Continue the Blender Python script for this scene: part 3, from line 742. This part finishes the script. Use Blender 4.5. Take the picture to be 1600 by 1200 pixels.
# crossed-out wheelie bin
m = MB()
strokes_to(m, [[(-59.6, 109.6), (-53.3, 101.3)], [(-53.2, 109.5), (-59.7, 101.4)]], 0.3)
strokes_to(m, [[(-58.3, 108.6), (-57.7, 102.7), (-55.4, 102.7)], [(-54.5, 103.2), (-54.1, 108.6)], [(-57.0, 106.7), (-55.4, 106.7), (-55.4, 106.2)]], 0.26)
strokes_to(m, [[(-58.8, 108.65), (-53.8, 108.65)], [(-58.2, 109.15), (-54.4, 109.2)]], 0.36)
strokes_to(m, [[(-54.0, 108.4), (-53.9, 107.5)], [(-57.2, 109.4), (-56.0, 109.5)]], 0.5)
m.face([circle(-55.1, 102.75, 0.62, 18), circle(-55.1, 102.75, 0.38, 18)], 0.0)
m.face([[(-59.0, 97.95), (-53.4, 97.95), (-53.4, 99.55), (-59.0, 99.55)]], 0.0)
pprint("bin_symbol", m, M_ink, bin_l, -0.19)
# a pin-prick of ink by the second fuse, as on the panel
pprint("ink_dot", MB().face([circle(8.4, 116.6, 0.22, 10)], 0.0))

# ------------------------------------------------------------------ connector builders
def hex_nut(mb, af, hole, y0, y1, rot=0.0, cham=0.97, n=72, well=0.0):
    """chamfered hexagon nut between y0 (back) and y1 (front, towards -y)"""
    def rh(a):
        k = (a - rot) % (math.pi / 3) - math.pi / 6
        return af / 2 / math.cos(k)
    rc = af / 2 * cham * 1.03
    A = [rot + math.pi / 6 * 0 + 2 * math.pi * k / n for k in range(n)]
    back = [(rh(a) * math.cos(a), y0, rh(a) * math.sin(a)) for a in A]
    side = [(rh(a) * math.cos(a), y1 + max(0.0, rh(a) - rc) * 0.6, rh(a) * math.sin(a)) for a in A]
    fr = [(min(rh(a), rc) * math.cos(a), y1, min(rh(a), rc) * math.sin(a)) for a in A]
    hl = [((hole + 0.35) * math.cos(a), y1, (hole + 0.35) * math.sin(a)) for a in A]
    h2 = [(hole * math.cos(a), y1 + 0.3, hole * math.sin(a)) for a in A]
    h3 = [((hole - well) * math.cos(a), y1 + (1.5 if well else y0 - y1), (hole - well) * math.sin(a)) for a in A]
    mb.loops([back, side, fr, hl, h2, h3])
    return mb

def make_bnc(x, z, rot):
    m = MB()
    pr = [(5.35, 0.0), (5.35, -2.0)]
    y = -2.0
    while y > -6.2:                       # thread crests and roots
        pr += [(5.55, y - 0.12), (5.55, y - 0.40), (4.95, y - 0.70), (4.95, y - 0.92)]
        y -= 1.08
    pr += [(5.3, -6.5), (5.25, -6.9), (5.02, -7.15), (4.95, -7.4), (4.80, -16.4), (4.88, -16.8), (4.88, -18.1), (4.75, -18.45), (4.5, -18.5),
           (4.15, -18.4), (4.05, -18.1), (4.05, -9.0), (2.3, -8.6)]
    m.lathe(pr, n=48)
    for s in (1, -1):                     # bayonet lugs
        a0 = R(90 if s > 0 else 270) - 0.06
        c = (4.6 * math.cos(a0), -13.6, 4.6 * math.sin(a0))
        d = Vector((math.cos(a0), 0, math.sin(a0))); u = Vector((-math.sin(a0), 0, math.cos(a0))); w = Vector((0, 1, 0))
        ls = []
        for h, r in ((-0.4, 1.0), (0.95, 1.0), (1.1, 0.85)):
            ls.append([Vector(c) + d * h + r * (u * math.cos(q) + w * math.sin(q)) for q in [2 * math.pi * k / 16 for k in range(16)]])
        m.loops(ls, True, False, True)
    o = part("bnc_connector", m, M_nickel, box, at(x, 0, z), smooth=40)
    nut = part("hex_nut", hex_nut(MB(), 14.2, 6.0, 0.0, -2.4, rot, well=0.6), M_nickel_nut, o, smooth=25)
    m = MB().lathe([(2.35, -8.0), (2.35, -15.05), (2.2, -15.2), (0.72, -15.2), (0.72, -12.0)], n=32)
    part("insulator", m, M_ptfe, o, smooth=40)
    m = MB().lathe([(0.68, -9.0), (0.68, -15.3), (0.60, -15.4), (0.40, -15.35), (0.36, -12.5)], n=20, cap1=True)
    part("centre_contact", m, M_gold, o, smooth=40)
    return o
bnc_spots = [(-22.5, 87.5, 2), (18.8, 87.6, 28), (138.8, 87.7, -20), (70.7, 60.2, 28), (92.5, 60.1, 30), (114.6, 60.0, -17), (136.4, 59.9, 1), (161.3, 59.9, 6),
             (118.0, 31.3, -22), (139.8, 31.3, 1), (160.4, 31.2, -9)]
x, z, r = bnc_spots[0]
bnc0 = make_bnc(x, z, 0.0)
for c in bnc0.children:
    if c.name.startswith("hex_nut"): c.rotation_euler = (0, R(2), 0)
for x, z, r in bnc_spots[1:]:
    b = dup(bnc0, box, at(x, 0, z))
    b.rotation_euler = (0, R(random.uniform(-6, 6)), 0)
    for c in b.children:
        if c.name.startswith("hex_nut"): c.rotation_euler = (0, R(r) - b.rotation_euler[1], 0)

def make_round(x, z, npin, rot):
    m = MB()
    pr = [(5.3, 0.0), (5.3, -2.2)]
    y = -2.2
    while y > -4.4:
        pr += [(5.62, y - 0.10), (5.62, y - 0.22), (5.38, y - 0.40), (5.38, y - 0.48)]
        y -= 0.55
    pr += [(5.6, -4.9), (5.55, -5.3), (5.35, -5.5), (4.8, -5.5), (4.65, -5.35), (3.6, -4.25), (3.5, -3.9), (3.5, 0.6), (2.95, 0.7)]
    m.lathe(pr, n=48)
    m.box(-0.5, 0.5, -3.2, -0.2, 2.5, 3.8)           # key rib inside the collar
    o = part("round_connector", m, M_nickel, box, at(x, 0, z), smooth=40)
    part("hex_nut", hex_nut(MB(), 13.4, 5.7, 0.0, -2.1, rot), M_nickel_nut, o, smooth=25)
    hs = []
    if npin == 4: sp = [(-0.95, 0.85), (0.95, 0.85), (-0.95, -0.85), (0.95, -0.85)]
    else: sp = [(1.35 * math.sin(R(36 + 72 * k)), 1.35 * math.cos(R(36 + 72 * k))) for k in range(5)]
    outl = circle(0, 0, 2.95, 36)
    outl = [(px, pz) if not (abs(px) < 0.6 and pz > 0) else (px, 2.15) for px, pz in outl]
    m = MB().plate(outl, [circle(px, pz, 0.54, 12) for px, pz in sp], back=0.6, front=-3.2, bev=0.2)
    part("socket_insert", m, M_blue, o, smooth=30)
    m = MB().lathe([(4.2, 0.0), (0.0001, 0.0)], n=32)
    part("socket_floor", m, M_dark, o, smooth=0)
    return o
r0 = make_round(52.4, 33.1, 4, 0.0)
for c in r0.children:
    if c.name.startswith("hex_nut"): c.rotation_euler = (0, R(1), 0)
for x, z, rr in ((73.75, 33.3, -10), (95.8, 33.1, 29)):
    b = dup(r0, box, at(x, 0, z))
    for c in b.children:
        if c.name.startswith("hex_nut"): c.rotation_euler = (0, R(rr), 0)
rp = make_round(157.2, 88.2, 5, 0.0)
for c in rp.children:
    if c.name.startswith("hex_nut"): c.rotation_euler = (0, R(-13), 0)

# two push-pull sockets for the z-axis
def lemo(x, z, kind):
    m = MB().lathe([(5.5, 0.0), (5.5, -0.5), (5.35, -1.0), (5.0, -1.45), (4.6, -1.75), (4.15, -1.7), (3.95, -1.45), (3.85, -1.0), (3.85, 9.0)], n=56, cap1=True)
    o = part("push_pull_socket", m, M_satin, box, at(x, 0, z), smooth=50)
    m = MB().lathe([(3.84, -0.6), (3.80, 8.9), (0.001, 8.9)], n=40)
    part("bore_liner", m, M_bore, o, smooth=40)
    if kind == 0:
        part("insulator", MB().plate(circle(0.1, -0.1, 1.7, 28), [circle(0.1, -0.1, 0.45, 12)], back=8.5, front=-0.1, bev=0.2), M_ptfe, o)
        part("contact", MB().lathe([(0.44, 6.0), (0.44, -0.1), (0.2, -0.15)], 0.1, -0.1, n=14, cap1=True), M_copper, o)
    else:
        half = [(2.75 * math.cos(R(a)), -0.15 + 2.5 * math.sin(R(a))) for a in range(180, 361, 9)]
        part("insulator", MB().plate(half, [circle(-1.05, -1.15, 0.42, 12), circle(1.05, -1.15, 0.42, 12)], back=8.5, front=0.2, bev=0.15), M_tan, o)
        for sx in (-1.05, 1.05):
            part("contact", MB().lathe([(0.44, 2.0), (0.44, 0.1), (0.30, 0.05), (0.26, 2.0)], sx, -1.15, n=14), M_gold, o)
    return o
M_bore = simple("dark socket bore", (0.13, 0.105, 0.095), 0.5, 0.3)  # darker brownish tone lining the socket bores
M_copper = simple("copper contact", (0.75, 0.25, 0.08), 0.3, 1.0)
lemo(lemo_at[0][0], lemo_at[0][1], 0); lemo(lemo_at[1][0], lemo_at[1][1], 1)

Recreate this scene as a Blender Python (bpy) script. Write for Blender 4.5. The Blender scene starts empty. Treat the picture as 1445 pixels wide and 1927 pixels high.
+---+
*Problem*: Count how many lines of the data include the word "Blender". Your reply should be that number alone.

*Reply*: 2